Thursday, January 26, 2012

Another Political Prisoner Dies in Cuban Prison and the US Can Do Nothing.

The impotence of US foreign policy to have any effect in Cuba was underscored last Thursday when thirty-one year old Wilman Vilar Mendoza died in a prison in Santiago de Cuba after a fifty day hunger strike. Mendoza had been a member of the illegal Cuban Patriotic Union and was arrested during a police raid on dissidents on November 14, 2011.
Ten days later he was sentenced to four years in prison after a trial that was closed to the public. It was announced that that conviction was for “assault, disobedience and resistance.” The following day he began his hunger strike and refused to wear the prison uniform, claiming he was not a common criminal. He was put in solitary confinement and contracted pneumonia.
His death has sparked calls from around the world for the release of political prisoners who are rotting in Cuban jails. In a blog posting last week, Cuban dissident and blogger Yoani Sanchez wrote the following posting:
A couple of years ago, my friend Eugenio Leal decided ask for the report of his criminal record, necessary paperwork when applying for certain jobs.
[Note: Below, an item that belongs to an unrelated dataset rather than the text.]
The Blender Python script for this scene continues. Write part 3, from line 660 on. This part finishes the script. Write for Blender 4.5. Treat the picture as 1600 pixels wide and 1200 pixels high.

With confidence, he applied for the form where it would say he had never been convicted of any crime but found, in its place, a disagreeable surprise: it appeared that he was the perpetrator of a “robbery with force” in the town where he’d been born, although in fact he had never even run a red light. Eugenio protested, because he knew this wasn’t a bureaucratic error nor a mere accident. His activities as a dissident had already made him the victim of repudiation rallies, arrests and threats, and now a blot on his criminal record had been added. He had gone from being a member of the opposition to someone with a past as a “common criminal,”something very useful to the political police to discredit him.
If we allow ourselves to be guided by government propaganda, there is not a single decent person on this island, concerned about the nation’s destiny and who hasn’t committed crimes, who is also against the system. Everyone who offers a critique is immediately branded as a terrorist or traitor, criminal or amoral. Accusations difficult to “disprove” in a country where, every day, the majority of citizens have to commit several illegalities to survive. We are 11 million common criminals, whose misdeeds range from buying milk on the black market to having a satellite dish. Fugitives from a criminal code that strangles us, fugitives from“everything is forbidden,” escapees from a prison that starts with the Constitution of the Republic itself. We are a population almost imprisoned, in the expectation that the magnifying glass of power hovers over us, raking through our lives and discovering the latest offense.

Now, with the death of Wilman Villar Mendoza, once again the old system of State insult repeats itself. A note in the newspaper Granma described him as a common criminal, and perhaps soon there will be a TV program — Stalinist style —introducing the alleged victims of his abuses. The objective is to minimize the political impact of the death of this 31-year-old citizen, convicted in November of contempt, assault and resistance. The official propaganda will attempt to downplay the importance of his hunger strike and shower his name with all sorts of derogatory adjectives. We will also see the testimony —violating the Hippocratic oath — of the doctors who attended him and probably even his mother will come out against her deceased son. All this, because the Cuban government can’t permit even a glimmer of doubt in the minds of ordinary TV viewers. It would be very dangerous if people started to believe that a regime opponent would sacrifice his life for a cause, to be a good patriot and even a decent man.”

The Florida anti-Castro faction reacted to this predictably with calls for stronger sanctions against Cuba and to tighten the economic embargo that the United States has been attempting for more than forty years. The problem remains that with the United States being the only country to embargo Cuba, it’s a lot like paddling a boat with a strainer. It’s hard to get any traction when every other country is ignoring the embargo and conducting business with Cuba.

I do not understand why the gentlemen and women who formulate United States foreign policy cannot keep Einstein’s admonition in their consciousness: “Insanity: Repeating the same thing over and over again, expecting different results.” It is past time for formulating a new foreign policy.